▶ [The request]:
Do not repeat pictures. Repeat exactly the lines of the listing below from its first line through the line with "for x in (BL".
====
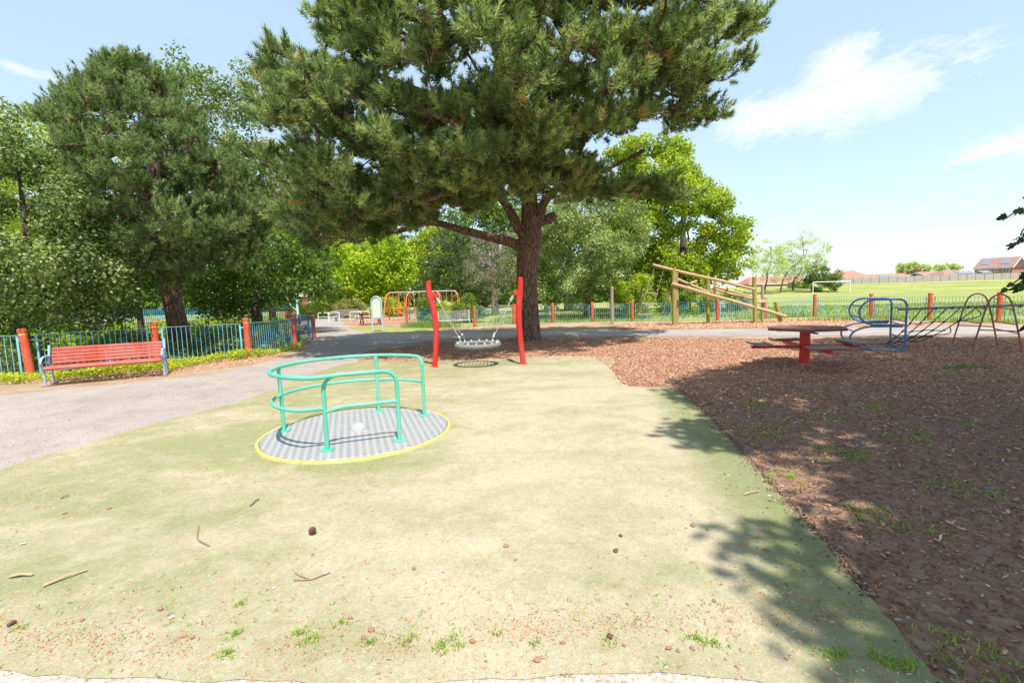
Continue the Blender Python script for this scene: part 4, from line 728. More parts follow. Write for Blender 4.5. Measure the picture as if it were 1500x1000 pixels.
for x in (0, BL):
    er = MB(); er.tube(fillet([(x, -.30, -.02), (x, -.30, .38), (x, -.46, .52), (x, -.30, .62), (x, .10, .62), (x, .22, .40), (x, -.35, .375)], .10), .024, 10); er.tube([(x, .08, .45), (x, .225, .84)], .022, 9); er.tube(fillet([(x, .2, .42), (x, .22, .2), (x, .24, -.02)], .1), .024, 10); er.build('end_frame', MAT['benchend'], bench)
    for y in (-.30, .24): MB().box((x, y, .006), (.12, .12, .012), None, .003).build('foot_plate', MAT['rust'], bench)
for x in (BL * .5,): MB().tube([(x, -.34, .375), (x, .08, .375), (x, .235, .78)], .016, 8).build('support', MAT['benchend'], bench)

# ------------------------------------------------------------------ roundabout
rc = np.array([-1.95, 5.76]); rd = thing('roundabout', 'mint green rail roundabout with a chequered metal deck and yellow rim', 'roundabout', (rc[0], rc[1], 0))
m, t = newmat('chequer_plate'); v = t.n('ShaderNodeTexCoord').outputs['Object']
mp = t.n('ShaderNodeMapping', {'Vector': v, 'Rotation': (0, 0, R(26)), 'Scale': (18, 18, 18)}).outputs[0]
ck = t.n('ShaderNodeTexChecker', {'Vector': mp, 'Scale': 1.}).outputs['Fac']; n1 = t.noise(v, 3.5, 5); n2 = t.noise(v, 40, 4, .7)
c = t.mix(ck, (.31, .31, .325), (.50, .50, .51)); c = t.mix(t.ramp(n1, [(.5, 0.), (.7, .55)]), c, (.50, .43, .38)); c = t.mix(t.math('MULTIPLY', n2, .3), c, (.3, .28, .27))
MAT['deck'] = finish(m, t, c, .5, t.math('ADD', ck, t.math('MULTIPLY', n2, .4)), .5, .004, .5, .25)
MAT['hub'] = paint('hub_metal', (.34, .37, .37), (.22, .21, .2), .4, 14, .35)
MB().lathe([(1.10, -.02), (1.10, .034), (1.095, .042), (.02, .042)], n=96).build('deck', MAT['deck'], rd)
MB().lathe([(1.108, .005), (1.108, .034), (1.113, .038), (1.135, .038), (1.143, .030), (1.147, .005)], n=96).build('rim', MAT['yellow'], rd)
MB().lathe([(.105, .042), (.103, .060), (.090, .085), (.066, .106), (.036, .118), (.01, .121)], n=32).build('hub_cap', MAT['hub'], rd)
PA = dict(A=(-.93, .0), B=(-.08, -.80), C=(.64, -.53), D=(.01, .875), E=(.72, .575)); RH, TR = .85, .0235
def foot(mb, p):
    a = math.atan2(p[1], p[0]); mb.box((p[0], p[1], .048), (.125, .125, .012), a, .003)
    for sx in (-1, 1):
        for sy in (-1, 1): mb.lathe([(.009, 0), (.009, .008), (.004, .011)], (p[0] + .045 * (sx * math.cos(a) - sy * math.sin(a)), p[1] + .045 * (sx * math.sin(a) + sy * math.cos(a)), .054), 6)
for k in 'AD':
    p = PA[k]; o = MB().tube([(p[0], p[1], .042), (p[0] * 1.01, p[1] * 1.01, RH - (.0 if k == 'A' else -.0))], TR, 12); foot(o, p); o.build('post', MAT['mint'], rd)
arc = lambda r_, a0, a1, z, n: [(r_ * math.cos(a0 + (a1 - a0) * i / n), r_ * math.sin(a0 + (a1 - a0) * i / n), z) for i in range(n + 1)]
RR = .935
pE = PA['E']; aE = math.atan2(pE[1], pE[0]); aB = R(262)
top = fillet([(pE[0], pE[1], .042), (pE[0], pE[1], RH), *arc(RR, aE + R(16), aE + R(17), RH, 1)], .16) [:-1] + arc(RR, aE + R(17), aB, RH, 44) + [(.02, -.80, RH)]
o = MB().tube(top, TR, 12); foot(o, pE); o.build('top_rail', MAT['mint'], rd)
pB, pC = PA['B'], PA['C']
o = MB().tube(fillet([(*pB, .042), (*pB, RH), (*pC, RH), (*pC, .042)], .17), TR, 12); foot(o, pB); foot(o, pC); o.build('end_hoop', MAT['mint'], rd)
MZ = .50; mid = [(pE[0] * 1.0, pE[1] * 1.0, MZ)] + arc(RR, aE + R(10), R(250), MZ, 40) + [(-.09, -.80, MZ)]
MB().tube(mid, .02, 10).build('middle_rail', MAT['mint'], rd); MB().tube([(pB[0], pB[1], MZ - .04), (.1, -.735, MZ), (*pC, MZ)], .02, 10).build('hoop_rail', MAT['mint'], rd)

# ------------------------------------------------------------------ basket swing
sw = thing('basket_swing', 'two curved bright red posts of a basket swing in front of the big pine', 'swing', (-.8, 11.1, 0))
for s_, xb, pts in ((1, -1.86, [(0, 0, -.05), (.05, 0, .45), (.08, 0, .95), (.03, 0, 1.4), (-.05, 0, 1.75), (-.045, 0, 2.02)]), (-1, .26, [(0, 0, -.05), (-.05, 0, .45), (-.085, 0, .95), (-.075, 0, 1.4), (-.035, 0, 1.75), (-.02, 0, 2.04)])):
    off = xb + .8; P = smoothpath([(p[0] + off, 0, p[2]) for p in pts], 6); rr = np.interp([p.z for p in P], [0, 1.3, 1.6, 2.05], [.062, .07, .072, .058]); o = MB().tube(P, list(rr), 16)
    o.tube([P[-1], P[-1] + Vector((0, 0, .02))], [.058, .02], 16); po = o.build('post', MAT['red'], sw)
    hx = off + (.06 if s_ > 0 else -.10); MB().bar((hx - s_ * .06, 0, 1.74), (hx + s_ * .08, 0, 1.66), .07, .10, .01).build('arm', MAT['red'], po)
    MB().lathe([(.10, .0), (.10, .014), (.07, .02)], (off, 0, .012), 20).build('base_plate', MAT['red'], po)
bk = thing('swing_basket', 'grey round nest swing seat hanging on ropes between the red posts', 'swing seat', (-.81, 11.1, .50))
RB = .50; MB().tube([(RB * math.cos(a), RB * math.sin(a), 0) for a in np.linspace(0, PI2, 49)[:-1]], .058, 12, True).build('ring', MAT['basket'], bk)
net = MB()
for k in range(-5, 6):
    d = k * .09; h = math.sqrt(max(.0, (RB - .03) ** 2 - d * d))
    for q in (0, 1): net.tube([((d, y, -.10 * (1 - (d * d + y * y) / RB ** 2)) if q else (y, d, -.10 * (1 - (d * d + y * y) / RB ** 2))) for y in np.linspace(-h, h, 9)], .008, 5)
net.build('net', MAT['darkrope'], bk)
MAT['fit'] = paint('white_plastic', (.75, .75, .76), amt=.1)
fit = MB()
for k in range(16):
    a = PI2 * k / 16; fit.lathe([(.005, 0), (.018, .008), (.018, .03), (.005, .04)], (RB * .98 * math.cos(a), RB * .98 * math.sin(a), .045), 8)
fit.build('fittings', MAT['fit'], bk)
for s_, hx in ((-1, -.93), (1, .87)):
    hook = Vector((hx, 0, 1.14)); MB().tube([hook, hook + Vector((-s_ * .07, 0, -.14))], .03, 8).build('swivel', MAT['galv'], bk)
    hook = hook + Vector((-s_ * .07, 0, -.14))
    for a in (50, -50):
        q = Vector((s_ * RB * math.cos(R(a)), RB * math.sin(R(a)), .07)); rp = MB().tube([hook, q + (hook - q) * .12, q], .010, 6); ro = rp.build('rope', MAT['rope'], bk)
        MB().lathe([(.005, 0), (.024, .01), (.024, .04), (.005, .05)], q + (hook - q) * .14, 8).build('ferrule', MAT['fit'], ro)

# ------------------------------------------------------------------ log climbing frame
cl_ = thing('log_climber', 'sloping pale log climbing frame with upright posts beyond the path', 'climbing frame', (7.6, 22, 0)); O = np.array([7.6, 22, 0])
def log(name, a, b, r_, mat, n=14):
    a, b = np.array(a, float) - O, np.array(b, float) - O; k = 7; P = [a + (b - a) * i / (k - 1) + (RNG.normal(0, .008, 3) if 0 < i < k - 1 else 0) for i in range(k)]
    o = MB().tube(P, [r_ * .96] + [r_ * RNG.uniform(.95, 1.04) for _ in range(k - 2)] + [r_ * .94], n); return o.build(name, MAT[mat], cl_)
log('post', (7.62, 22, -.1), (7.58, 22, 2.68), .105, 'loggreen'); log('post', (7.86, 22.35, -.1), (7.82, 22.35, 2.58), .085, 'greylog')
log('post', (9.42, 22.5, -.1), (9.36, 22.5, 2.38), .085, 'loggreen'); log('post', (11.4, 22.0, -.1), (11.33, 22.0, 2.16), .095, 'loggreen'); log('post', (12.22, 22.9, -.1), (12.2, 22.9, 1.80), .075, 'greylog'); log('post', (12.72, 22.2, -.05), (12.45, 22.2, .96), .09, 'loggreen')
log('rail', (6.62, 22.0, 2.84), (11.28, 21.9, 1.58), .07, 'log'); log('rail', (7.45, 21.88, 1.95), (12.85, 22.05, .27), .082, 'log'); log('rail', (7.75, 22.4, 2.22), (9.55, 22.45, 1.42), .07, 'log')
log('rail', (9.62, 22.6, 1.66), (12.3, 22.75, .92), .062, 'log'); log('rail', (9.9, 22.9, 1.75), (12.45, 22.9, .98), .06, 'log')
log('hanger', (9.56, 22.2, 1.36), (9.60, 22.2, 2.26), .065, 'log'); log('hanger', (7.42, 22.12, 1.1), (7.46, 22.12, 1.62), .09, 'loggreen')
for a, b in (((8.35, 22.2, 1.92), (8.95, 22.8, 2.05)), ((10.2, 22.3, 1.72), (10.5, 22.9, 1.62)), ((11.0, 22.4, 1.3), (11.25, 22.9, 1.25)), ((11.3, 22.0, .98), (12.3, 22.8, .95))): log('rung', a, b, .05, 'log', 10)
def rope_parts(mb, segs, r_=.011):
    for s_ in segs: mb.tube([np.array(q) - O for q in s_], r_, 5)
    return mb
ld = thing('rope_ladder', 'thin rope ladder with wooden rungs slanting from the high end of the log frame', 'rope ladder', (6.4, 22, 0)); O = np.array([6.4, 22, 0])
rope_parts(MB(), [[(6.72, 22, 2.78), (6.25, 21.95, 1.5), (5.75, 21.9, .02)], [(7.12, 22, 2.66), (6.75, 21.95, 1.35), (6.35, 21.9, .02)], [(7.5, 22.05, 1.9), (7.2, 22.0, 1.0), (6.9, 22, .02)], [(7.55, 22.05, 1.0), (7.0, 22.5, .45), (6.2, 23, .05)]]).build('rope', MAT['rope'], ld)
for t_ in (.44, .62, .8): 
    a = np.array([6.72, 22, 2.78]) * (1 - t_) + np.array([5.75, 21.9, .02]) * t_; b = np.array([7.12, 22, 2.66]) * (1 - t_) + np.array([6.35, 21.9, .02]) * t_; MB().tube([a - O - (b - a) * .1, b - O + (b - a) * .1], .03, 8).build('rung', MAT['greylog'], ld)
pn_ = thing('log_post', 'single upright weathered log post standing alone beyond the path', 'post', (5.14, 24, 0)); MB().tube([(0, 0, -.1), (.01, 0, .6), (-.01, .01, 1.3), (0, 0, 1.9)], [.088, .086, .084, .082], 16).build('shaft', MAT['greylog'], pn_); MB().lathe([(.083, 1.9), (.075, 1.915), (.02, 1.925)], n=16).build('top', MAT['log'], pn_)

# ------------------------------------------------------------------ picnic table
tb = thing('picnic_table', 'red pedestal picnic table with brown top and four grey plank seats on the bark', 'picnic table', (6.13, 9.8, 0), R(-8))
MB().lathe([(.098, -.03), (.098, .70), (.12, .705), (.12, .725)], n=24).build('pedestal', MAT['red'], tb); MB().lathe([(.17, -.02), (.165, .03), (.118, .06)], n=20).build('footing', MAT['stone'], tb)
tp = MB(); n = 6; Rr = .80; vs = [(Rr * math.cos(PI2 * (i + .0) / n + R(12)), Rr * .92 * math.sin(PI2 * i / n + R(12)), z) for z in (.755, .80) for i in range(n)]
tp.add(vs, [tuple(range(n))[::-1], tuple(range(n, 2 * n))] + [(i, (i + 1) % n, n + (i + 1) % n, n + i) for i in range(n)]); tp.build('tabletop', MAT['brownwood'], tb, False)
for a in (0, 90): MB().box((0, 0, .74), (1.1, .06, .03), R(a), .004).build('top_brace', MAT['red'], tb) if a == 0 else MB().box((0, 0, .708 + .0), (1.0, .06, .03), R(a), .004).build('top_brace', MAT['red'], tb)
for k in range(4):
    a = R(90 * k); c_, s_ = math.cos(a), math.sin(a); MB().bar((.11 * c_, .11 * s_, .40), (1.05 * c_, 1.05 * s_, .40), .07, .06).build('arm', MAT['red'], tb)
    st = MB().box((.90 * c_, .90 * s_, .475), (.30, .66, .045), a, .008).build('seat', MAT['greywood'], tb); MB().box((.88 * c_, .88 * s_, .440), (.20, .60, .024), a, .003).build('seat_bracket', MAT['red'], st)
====
▶ [Result]:
Continue the Blender Python script for this scene: part 4, from line 728. More parts follow. Write for Blender 4.5. Measure the picture as if it were 1500x1000 pixels.
for x in (0, BL):
    er = MB(); er.tube(fillet([(x, -.30, -.02), (x, -.30, .38), (x, -.46, .52), (x, -.30, .62), (x, .10, .62), (x, .22, .40), (x, -.35, .375)], .10), .024, 10); er.tube([(x, .08, .45), (x, .225, .84)], .022, 9); er.tube(fillet([(x, .2, .42), (x, .22, .2), (x, .24, -.02)], .1), .024, 10); er.build('end_frame', MAT['benchend'], bench)
    for y in (-.30, .24): MB().box((x, y, .006), (.12, .12, .012), None, .003).build('foot_plate', MAT['rust'], bench)
for x in (BL * .5,): MB().tube([(x, -.34, .375), (x, .08, .375), (x, .235, .78)], .016, 8).build('support', MAT['benchend'], bench)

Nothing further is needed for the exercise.